Attention toutefois : dans les entreprises privées chargées d’une mission de service public, les salariés affectés à cette mission sont tenus aux mêmes obligations que les agents publics. Autrement dit, la neutralité leur est imposée y compris lorsqu’ils ne sont pas en contact avec les usagers.

En dehors des cas éventuellement prévus par le règlement intérieur, la liberté d'expression est la règle, y compris lors des échanges entre salariés et dans la limite de l’abus de cette liberté.

À noter : Les limites à la liberté d'expression définies par la Loi du 29 juillet 1881 sur la liberté de la presse restent valables au travail. Sont notamment interdites l'injure, l'outrage, la diffamation, ainsi que l'incitation à la haine en raison de l'origine ou de l'appartenance ou de la non-appartenance à une ethnie, une nation, une race ou une religion déterminée...

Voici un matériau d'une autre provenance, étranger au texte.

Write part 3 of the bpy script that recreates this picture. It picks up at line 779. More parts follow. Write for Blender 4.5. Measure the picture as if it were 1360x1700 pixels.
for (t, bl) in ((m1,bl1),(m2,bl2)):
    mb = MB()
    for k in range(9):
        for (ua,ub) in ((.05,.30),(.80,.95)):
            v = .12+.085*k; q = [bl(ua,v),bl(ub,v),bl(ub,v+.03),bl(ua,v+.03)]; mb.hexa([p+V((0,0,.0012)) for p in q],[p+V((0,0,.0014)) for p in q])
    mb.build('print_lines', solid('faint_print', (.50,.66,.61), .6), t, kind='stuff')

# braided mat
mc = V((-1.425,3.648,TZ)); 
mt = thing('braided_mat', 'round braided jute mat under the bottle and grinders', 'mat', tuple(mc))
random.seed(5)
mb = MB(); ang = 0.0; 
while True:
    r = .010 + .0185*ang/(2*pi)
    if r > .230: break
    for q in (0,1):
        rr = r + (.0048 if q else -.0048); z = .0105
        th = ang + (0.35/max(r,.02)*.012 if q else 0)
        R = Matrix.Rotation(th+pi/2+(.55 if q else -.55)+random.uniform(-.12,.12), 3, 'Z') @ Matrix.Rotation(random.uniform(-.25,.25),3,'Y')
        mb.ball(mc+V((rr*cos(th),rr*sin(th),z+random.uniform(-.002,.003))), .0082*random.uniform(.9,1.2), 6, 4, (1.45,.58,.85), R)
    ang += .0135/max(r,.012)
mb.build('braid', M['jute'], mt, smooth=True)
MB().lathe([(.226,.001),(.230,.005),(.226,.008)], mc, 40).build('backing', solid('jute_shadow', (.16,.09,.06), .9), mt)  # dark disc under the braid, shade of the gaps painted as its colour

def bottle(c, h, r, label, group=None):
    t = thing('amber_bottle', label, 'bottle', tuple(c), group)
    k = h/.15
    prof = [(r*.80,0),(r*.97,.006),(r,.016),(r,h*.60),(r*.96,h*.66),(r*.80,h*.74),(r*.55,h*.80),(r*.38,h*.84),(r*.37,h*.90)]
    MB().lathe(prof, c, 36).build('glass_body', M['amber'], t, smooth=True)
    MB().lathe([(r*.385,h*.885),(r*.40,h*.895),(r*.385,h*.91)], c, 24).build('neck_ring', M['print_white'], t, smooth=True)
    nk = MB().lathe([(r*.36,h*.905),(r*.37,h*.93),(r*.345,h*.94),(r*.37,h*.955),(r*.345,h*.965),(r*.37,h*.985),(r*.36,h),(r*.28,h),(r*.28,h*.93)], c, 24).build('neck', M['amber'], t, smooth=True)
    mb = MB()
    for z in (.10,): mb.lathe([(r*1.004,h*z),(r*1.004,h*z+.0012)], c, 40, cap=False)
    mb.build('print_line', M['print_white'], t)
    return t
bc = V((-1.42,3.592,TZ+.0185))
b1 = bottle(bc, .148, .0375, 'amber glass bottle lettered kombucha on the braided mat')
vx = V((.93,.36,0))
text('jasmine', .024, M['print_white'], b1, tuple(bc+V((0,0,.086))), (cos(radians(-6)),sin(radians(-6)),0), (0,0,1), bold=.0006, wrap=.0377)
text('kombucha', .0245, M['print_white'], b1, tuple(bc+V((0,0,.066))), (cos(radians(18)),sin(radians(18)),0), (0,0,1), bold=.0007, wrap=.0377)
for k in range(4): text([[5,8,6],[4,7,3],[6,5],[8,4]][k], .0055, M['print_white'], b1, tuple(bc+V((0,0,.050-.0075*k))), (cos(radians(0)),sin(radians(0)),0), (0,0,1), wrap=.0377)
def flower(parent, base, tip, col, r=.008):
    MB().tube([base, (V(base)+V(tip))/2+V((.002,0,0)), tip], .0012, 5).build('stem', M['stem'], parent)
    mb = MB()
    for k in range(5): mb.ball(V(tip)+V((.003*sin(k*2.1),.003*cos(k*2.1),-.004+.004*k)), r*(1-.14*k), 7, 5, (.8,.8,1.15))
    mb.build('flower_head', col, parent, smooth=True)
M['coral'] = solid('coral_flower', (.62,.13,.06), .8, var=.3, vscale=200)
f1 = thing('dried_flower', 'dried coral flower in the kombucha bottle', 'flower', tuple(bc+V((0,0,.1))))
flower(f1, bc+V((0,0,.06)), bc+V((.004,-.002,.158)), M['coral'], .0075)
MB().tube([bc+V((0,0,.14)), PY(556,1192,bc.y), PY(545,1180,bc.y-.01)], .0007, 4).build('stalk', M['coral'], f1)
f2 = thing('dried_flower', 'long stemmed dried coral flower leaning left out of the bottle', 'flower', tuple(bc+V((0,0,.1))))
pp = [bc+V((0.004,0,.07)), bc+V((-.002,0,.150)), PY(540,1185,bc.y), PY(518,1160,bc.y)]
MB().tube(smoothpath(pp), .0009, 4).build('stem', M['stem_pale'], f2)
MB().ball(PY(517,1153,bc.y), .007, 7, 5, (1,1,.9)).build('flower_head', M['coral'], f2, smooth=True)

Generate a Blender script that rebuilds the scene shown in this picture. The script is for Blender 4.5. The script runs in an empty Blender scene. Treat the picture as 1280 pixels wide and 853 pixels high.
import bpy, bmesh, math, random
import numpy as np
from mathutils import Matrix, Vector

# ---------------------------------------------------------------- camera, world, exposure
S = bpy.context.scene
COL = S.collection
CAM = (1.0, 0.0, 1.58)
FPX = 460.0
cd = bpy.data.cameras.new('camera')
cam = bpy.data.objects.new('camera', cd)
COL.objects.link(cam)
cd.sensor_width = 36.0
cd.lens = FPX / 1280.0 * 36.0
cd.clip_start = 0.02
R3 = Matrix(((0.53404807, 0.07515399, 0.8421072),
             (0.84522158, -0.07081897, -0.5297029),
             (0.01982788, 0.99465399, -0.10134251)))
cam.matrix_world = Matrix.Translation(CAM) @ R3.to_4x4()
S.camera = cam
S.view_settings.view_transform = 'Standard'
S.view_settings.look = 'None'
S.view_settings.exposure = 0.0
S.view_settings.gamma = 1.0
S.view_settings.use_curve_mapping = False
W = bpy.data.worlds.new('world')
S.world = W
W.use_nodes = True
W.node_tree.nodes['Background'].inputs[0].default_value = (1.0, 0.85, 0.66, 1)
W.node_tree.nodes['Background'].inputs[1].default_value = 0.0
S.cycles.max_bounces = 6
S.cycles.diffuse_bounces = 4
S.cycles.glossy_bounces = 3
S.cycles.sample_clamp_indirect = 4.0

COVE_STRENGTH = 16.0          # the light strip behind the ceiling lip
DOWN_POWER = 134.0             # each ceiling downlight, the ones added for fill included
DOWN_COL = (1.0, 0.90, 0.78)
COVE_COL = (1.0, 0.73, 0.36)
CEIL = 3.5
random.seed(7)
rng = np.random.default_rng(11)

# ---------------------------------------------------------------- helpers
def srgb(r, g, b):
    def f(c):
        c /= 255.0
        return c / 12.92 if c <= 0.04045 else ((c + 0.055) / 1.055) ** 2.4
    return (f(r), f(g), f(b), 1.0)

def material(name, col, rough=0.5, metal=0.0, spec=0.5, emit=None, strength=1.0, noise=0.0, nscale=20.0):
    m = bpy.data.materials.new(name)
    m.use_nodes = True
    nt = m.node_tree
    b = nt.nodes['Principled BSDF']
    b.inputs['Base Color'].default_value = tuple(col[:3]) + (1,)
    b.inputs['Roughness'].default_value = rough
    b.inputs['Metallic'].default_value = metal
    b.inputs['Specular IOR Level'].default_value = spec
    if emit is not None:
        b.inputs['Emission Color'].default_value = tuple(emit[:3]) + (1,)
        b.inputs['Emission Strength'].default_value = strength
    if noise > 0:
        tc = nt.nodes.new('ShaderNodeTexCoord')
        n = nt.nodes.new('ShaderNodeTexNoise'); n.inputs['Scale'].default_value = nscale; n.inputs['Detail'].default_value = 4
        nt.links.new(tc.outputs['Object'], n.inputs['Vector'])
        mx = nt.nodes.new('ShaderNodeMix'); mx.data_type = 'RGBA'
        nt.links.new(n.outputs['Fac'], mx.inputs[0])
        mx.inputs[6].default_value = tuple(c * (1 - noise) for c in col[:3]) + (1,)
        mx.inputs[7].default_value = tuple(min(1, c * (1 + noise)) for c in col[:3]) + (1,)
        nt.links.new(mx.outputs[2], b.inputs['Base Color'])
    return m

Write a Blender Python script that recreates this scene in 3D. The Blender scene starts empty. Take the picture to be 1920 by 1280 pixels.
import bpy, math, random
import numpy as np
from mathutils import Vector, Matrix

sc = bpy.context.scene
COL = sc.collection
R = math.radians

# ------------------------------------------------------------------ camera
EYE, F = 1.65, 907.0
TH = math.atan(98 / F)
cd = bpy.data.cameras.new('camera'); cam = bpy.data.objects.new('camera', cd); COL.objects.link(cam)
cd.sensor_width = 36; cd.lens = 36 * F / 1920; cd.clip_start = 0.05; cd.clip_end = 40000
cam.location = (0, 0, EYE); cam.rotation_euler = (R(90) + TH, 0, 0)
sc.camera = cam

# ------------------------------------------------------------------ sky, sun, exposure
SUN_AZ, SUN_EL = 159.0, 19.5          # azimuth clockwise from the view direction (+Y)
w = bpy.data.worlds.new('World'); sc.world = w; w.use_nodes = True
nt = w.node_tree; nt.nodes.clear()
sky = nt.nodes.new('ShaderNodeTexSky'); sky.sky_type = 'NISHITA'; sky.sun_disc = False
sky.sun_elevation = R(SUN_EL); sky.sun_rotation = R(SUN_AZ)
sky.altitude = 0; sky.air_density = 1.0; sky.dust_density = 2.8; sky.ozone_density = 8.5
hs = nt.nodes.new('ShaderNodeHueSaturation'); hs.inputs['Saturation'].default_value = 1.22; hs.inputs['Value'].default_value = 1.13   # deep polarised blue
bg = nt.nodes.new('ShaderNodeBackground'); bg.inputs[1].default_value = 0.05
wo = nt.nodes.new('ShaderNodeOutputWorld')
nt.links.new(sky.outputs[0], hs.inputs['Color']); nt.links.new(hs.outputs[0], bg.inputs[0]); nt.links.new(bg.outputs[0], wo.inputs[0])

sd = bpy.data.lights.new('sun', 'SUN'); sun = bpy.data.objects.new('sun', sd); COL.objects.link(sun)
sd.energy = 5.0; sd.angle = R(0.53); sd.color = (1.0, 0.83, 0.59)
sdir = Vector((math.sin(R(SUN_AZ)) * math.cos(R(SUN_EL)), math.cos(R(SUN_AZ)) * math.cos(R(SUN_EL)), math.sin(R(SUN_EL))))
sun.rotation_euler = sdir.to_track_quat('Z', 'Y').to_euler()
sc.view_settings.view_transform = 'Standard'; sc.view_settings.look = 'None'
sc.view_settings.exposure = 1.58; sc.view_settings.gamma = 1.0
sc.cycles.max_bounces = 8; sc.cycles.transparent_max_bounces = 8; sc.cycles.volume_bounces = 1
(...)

La loi punit également toute forme d'expression constituant des faits de harcèlement moral, de harcèlement sexuel ou conduisant à des situations de discrimination.

Une protection contre les sanctions

Au même titre que l'origine, l'âge, le genre, l'apparence physique, les activités syndicales ou mutualistes, l’exercice d’un mandat électif ou les convictions religieuses, les opinions politiques constituent un critère de discrimination interdite par le Code du travail aussi bien que le Code pénal.

Tout licenciement, et plus généralement toute mesure de rétorsion décidée par l'employeur en raison de ce motif est nul. Ces mesures sont en outre punies de sanctions pénales pouvant aller jusqu'à trois ans d'emprisonnement et 45 000 € d'amende.

Rappel

Plusieurs dispositifs sont prévus par le Code du travail, pour permettre aux salariés de concilier vie militante et vie professionnelle : 

  • Des autorisations d'absence en période de campagne électorale, dans la limite de vingt jours ouvrables ;
  • Des congés, et un droit à réintégration dans les effectifs de l'entreprise, en cas d'élection et d'exercice d'un mandat parlementaire ;
  • Des autorisations et crédits d'heures en cas d'exercice d'un mandat local (voir l'article de service-public.fr).